Mais pour créer une belle Échappée, la chorégraphe s’est entourée de fidèles collaborateurs: aux costumes, sa complice depuis plusieurs années, Sylvie Baillargeon, à la conception des éclairages, Marc Longpré, et à l’environnement sonore, Michel G. Côté. René Béchard a aussi signé la musique de L’Espiègle du jardin. France Gruyère et Rachel Worth agissent à titre de répétitrices. "Parce que quand on est interprète, il faut avoir quelqu’un qui nous pousse, qui nous dirige", souligne la danseuse et chorégraphe.

Anti-hermétique
Au fil des ans, Francine Châteauvert a connu un vif succès avec certaines de ses créations. Les spectacles Les Excentriques et Portrait de famille et de ses invités ont beaucoup tourné. La chorégraphe est aussi très fière du Minuscule quotidien, un duo qu’elle a monté avec son conjoint, le directeur général de Sursaut, Adam Dymburt. Également, l’incontournable Casse-Noisette et le Roi des rats, dont elle a proposé une adaptation originale et contemporaine, il y a déjà 10 ans; un spectacle qui sera présenté à nouveau à Sherbrooke en 2005. "Ce qui caractérise ma démarche artistique, c’est la polyvalence", constate l’artiste qui est actuellement en résidence au Studio-théâtre de l’Université Bishop’s.

Même si elle a beaucoup accompli artistiquement, Francine Châteauvert semble toujours en quête. En témoigne ce besoin de faire un spectacle solo. Ses modèles? Louise Lecavalier, pour sa forte présence sur scène, et Marie Chouinard, dont le "travail est tellement vivant". La chorégraphe cite aussi Pina Bausch.
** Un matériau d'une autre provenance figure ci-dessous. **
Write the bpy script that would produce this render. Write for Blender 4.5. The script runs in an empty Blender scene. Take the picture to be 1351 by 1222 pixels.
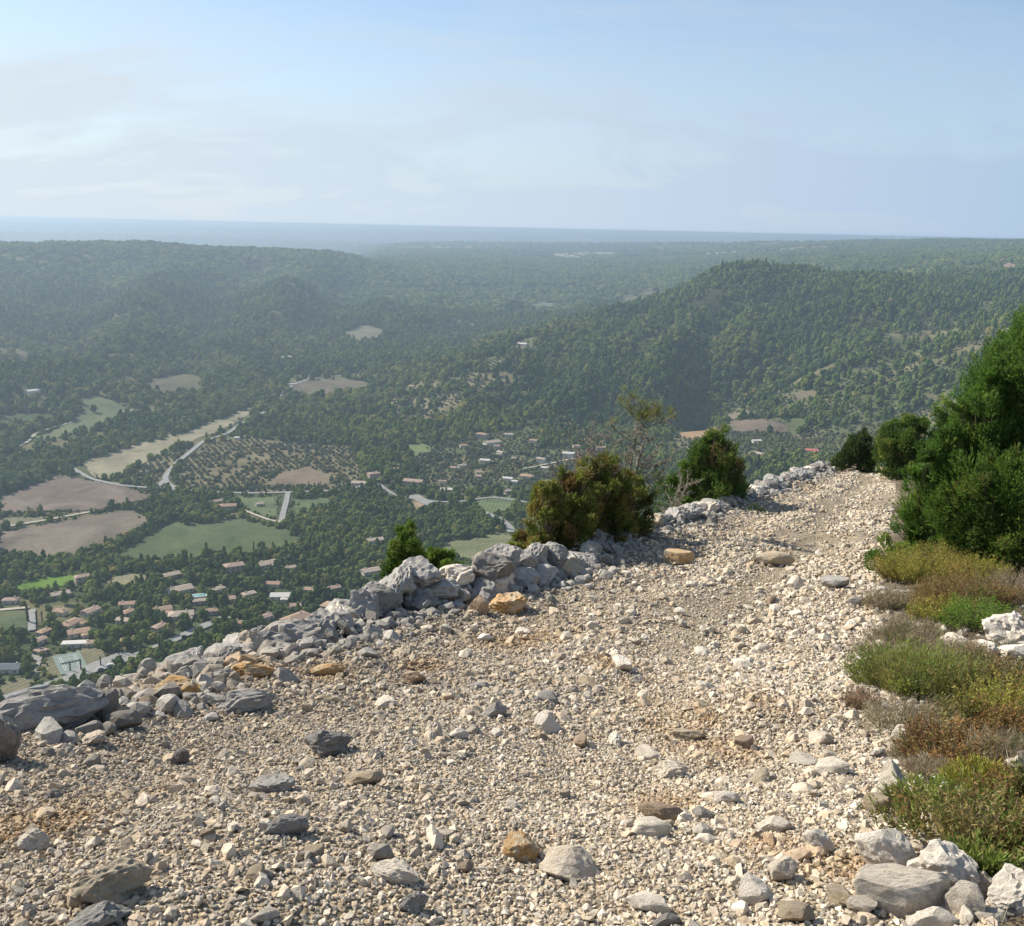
import bpy, bmesh, math, random
import numpy as np
from mathutils import Vector, Matrix, noise as mnoise
from mathutils.geometry import delaunay_2d_cdt
random.seed(7); RS = np.random.RandomState(7)
S = bpy.context.scene
rad = math.radians
# ------------------------------------------------------------------ camera
FPX, PITCH, ROLL = 1300.0, rad(13.42), rad(1.24)
EYE = np.array([0.0, 0.0, 1.6])
cd = bpy.data.cameras.new('camera'); cam = bpy.data.objects.new('camera', cd); S.collection.objects.link(cam)
cam.location = EYE
cam.rotation_euler = (Matrix.Rotation(math.pi/2 - PITCH, 3, 'X') @ Matrix.Rotation(ROLL, 3, 'Z')).to_euler()
cd.sensor_width = 36; cd.lens = 36*FPX/1351; cd.clip_start = 0.05; cd.clip_end = 200000
S.camera = cam
# ------------------------------------------------------------------ sky and sun
SUN_AZ, SUN_EL = rad(-62), rad(38)          # azimuth from +Y towards +X
w = bpy.data.worlds.new('World'); S.world = w; w.use_nodes = True
nt = w.node_tree; N = nt.nodes; L = nt.links; N.clear()
out = N.new('ShaderNodeOutputWorld'); bg = N.new('ShaderNodeBackground'); sky = N.new('ShaderNodeTexSky')
sky.sky_type = 'NISHITA'; sky.sun_disc = False; sky.sun_elevation = SUN_EL; sky.sun_rotation = SUN_AZ
sky.air_density = 1.0; sky.dust_density = 0.7; sky.ozone_density = 1.5; sky.altitude = 800
bg.inputs['Strength'].default_value = 0.10
tc = N.new('ShaderNodeTexCoord'); sep = N.new('ShaderNodeSeparateXYZ'); L.new(tc.outputs['Generated'], sep.inputs[0])
# thin cirrus veil: noise on the sky plane (x/z, y/z)
zz = N.new('ShaderNodeMath'); zz.operation = 'MAXIMUM'; zz.inputs[1].default_value = -0.1; L.new(sep.outputs['Z'], zz.inputs[0])
zo = N.new('ShaderNodeMath'); zo.operation = 'ADD'; zo.inputs[1].default_value = 0.30; L.new(zz.outputs[0], zo.inputs[0])
dv = N.new('ShaderNodeVectorMath'); dv.operation = 'DIVIDE'; L.new(tc.outputs['Generated'], dv.inputs[0])
cb = N.new('ShaderNodeCombineXYZ'); [L.new(zo.outputs[0], cb.inputs[i]) for i in range(3)]; L.new(cb.outputs[0], dv.inputs[1])
mp = N.new('ShaderNodeMapping'); mp.inputs['Rotation'].default_value = (0, 0, rad(35)); mp.inputs['Scale'].default_value = (1.3, 2.2, 0.0)
L.new(dv.outputs[0], mp.inputs[0])
nz = N.new('ShaderNodeTexNoise'); nz.inputs['Scale'].default_value = 1.1; nz.inputs['Detail'].default_value = 7; nz.inputs['Roughness'].default_value = 0.58; nz.inputs['Distortion'].default_value = 0.5
L.new(mp.outputs[0], nz.inputs['Vector'])
cr = N.new('ShaderNodeMapRange'); cr.inputs['From Min'].default_value = 0.42; cr.inputs['From Max'].default_value = 0.72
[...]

Quand on lui dit que la danse est souvent vue comme un art hermétique, elle fait remarquer que les arts visuels et le théâtre peuvent aussi être perçus comme tels. Et que même si de la danse, elle en mange, elle trouve que certains spectacles sont difficilement accessibles. Le secret de son succès à elle? Des œuvres empreintes de simplicité et de candeur, où l’aspect poétique côtoie l’aspect sportif. Un autre ingrédient essentiel: son amour de la scène, de la danse et du mouvement. "C’est parce que j’ai la passion que je continue."